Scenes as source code
-------

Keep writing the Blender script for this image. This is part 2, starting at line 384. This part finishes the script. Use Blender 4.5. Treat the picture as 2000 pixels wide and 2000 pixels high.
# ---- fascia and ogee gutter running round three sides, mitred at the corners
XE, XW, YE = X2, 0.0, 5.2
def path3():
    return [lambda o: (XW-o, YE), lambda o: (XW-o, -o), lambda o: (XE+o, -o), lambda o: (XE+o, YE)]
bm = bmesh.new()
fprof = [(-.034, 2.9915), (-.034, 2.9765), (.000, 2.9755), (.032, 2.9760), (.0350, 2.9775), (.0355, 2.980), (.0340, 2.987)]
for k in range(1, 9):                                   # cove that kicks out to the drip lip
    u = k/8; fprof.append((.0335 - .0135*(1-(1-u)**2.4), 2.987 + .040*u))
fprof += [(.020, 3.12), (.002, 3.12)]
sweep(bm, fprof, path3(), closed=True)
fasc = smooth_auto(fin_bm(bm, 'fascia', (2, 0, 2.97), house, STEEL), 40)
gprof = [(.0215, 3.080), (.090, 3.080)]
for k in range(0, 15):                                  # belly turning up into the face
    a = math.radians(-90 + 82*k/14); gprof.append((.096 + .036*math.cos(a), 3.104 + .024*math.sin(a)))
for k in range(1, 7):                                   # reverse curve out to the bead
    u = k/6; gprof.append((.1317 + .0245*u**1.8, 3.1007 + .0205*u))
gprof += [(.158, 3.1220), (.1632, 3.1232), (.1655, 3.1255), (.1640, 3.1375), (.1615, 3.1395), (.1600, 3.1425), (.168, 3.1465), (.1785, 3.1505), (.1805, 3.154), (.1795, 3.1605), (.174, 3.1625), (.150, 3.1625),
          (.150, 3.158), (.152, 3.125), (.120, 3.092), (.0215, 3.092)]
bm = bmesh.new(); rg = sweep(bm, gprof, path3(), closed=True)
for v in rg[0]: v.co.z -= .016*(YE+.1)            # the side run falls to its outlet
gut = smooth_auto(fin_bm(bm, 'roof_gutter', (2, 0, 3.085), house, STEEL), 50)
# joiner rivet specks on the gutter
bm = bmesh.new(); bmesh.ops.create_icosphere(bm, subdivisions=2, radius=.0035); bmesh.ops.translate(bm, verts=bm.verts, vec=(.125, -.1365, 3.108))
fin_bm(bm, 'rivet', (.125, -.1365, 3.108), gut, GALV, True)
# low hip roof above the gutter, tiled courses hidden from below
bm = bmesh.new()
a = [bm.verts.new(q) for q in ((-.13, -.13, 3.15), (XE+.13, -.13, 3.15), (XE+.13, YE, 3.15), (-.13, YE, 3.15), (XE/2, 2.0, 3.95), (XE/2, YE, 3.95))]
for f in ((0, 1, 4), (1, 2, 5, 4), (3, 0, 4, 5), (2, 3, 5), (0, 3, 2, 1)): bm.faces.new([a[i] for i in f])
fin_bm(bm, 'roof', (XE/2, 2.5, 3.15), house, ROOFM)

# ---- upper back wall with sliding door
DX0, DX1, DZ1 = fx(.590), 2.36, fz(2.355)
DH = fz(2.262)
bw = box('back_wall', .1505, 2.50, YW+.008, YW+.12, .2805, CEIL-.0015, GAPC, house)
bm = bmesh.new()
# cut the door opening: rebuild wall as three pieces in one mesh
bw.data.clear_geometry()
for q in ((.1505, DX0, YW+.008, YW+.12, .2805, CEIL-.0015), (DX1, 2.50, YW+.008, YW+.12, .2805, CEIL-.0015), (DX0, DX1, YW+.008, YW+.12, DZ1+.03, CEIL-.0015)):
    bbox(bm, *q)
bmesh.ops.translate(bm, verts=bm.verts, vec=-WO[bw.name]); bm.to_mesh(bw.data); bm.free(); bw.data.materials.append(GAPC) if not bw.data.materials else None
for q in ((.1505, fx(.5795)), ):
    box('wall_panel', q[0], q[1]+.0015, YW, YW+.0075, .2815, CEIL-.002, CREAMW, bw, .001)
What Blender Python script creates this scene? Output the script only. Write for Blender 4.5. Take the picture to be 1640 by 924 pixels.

-------

_THE PROBLEM:_ Give the data again, exactly as it stands.

_RESULT FOR THIS TASK:_
Keep writing the Blender script for this image. This is part 2, starting at line 384. This part finishes the script. Use Blender 4.5. Treat the picture as 2000 pixels wide and 2000 pixels high.
# ---- fascia and ogee gutter running round three sides, mitred at the corners
XE, XW, YE = X2, 0.0, 5.2
def path3():
    return [lambda o: (XW-o, YE), lambda o: (XW-o, -o), lambda o: (XE+o, -o), lambda o: (XE+o, YE)]
bm = bmesh.new()
fprof = [(-.034, 2.9915), (-.034, 2.9765), (.000, 2.9755), (.032, 2.9760), (.0350, 2.9775), (.0355, 2.980), (.0340, 2.987)]
for k in range(1, 9):                                   # cove that kicks out to the drip lip
    u = k/8; fprof.append((.0335 - .0135*(1-(1-u)**2.4), 2.987 + .040*u))
fprof += [(.020, 3.12), (.002, 3.12)]
sweep(bm, fprof, path3(), closed=True)
fasc = smooth_auto(fin_bm(bm, 'fascia', (2, 0, 2.97), house, STEEL), 40)
gprof = [(.0215, 3.080), (.090, 3.080)]
for k in range(0, 15):                                  # belly turning up into the face
    a = math.radians(-90 + 82*k/14); gprof.append((.096 + .036*math.cos(a), 3.104 + .024*math.sin(a)))
for k in range(1, 7):                                   # reverse curve out to the bead
    u = k/6; gprof.append((.1317 + .0245*u**1.8, 3.1007 + .0205*u))
gprof += [(.158, 3.1220), (.1632, 3.1232), (.1655, 3.1255), (.1640, 3.1375), (.1615, 3.1395), (.1600, 3.1425), (.168, 3.1465), (.1785, 3.1505), (.1805, 3.154), (.1795, 3.1605), (.174, 3.1625), (.150, 3.1625),
          (.150, 3.158), (.152, 3.125), (.120, 3.092), (.0215, 3.092)]
bm = bmesh.new(); rg = sweep(bm, gprof, path3(), closed=True)
for v in rg[0]: v.co.z -= .016*(YE+.1)            # the side run falls to its outlet
gut = smooth_auto(fin_bm(bm, 'roof_gutter', (2, 0, 3.085), house, STEEL), 50)
# joiner rivet specks on the gutter
bm = bmesh.new(); bmesh.ops.create_icosphere(bm, subdivisions=2, radius=.0035); bmesh.ops.translate(bm, verts=bm.verts, vec=(.125, -.1365, 3.108))
fin_bm(bm, 'rivet', (.125, -.1365, 3.108), gut, GALV, True)
# low hip roof above the gutter, tiled courses hidden from below
bm = bmesh.new()
a = [bm.verts.new(q) for q in ((-.13, -.13, 3.15), (XE+.13, -.13, 3.15), (XE+.13, YE, 3.15), (-.13, YE, 3.15), (XE/2, 2.0, 3.95), (XE/2, YE, 3.95))]
for f in ((0, 1, 4), (1, 2, 5, 4), (3, 0, 4, 5), (2, 3, 5), (0, 3, 2, 1)): bm.faces.new([a[i] for i in f])
fin_bm(bm, 'roof', (XE/2, 2.5, 3.15), house, ROOFM)

# ---- upper back wall with sliding door
DX0, DX1, DZ1 = fx(.590), 2.36, fz(2.355)
DH = fz(2.262)
bw = box('back_wall', .1505, 2.50, YW+.008, YW+.12, .2805, CEIL-.0015, GAPC, house)
bm = bmesh.new()
# cut the door opening: rebuild wall as three pieces in one mesh
bw.data.clear_geometry()
for q in ((.1505, DX0, YW+.008, YW+.12, .2805, CEIL-.0015), (DX1, 2.50, YW+.008, YW+.12, .2805, CEIL-.0015), (DX0, DX1, YW+.008, YW+.12, DZ1+.03, CEIL-.0015)):
    bbox(bm, *q)
bmesh.ops.translate(bm, verts=bm.verts, vec=-WO[bw.name]); bm.to_mesh(bw.data); bm.free(); bw.data.materials.append(GAPC) if not bw.data.materials else None
for q in ((.1505, fx(.5795)), ):
    box('wall_panel', q[0], q[1]+.0015, YW, YW+.0075, .2815, CEIL-.002, CREAMW, bw, .001)
What Blender Python script creates this scene? Output the script only. Write for Blender 4.5. Take the picture to be 1640 by 924 pixels.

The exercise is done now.